As the march to the GOP Convention continues, Donald Trump remains the frontrunner having won a majority of the state primaries. Both Ted Cruz and Mario Rubio have also tasted victory, but remain far behind in delegates secured. All have talked about being the unifying candidate who can bring Republicans together in November. After one of the most divisive races in decades, finding unity after all of the personal attacks and brutal ads will be a difficult challenge for whichever candidate receives the eventual GOP endorsement. With anger toward the Washington establishment driving more and more of the voters, you can just hear the shouts coming from the losers—“If it’s not my man, I’m staying home!”

 At a time when the media is focusing almost entirely on the latest personal attack and outrageous comment to define the evening news and fuel talk show discussions, principles and policies take a distant back seat to personal preferences on candidates. By allowing this to continue, we risk losing sight of the main goal—winning in November to put a stop to the destructive liberal “transformation” President Obama has unleashed on America. Another four years with a Democrat as President is a nightmare that should keep Republicans up at night searching for an answer that truly will unite the party.

 At a pivotal point in America’s history, former House Speaker Newt Gingrich challenged Republicans in Washington to create a “Contract with America” laying out a blueprint of actions that they promised to do if given the victories they needed. On Fox News, House Speaker Paul Ryan has shared a similar plan, “We’re working to provide a bold conservative agenda, one that is based on the principles our country was built on and applied to the problems of today.”

 Instead of sitting back and waiting for a presidential candidate blood-letting to destroy their chances for victory in November, it’s time for Sen. Mitch McConnell to join Ryan in creating a new “Contract with America.” The promise would be clear— Give us a Republican President we can work with, and we’ll pass the following slate of bills in the first 100 days of his administration for him to sign into law.

 There’s a debate question worth asking the GOP candidates who remain in the race—“If you could work with the Senate and Congress to create a ‘Contract with America’ to unify the party, what three specific actions would you want to make sure are included in that contract?”

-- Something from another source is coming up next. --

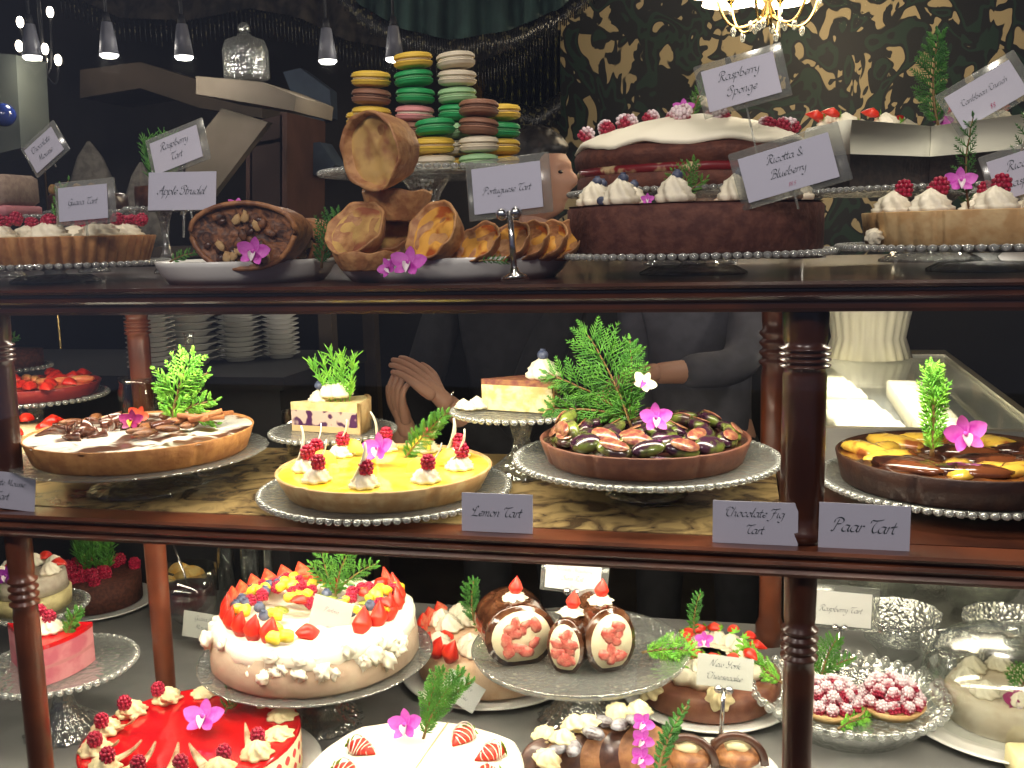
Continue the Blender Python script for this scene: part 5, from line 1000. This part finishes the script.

 How do you regain trust once lost? You build a history of promising and delivering on what you promise! It’s clear that many Republicans are disappointed in the politicians who they have sent to Washington. They can’t earn back that trust with sound bites; they must actually deliver on those promises. A “Contract with America” will put the focus back on principles and policies worth endorsing. It will force candidates to address what promises they will actually support if elected.

 Ten years ago, I used an email list of registered Republicans and asked them to identify three core values that they felt united our party. No list was given. They had to take the time to write their own list. Although stated in different ways, the following six core principles were listed as unifying values in this order:

1. Stand for Smaller Government & Less Government Intervention/Regulations (51%)
2. Be a Force to Lower Taxes (41%)
3. Promote National and Homeland Security (37%)
4. Help Sustain the American Dream Based on Personal Freedom and Responsibility (37%)
5. Promote Educational Excellence to Leave No Child Behind (32%)
6. Foster a Sound, Free-Enterprise Economy (27%)

No other principle or issue appeared in even 10% of the emails received.

 There’s a timely need that must be added. With the passing of Supreme Court Justice Antonin Scalia, choosing his replacement will be another critical issue in November. Republicans would want a President who would select a justice who would mirror Justice Scalia’s unwavering support for our founding principles viewed through the lens of originalism, which states that the Constitution’s meaning does not change or evolve over time.

 How do these principles match up with your priorities for the Republican Party? What promises would you want to see in a new “Contract with America?”